University of Stuttgart researchers have created what some say is the first permanent building to be significantly designed and built using robotics.
The team employed a robotic arm and custom software to build the 250-square-meter geodesic structure—a curvy shell composed of self-bracing panels—faster and with greater precision than could be accomplished with human hands alone. And they did so while minimizing the project's environmental impact.

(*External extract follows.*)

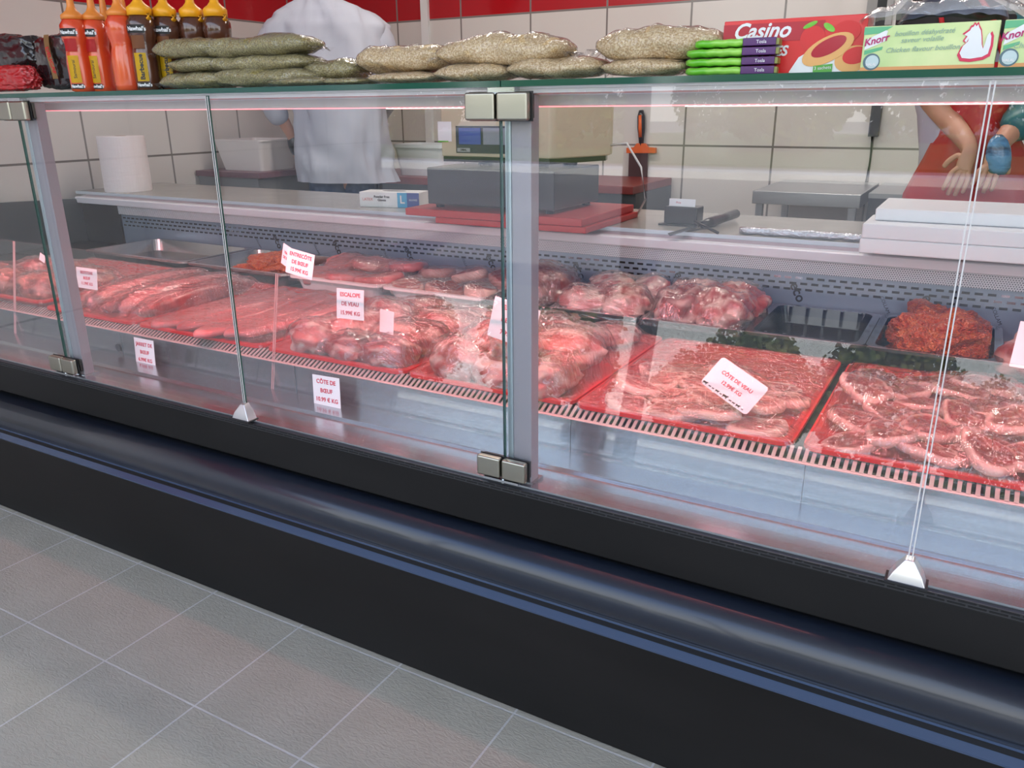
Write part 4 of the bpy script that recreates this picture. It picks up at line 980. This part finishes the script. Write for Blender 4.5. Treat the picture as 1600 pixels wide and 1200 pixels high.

The result is a sinuous building called Landesgartenschau, or LaGa, Exhibition Hall in Schwäbisch Gmünd, Germany. The hall is made out of 243 geometrically unique plates of 50-millimeter-thick beech plywood designed and cut using robotics. Humans then assembled the plates like puzzle pieces, fitting together 7,356 finger joints so that the resulting structure could stand without supports. "If you didn't have the design, engineering and fabrication technology we assembled, you simply wouldn't be able to build anything like this," says LaGa team leader Achim Menges. "Proportionally, the timber shell is much thinner than an eggshell," Menges notes. Whereas eggshells have a thickness-to-span ratio of 1 to 100, LaGa's ratio is more than 1 to 200.
This project marks the first time builders have employed robotics, which had been considered too inflexible for use in iconoclastic architecture, so extensively on a permanent building, says Johannes Baumann, co-founder of the Association for Robots in Architecture. In fact, automation was the enabling factor in LaGa’s eye-catching design as well as the speed and efficiency involved in assembling the structure.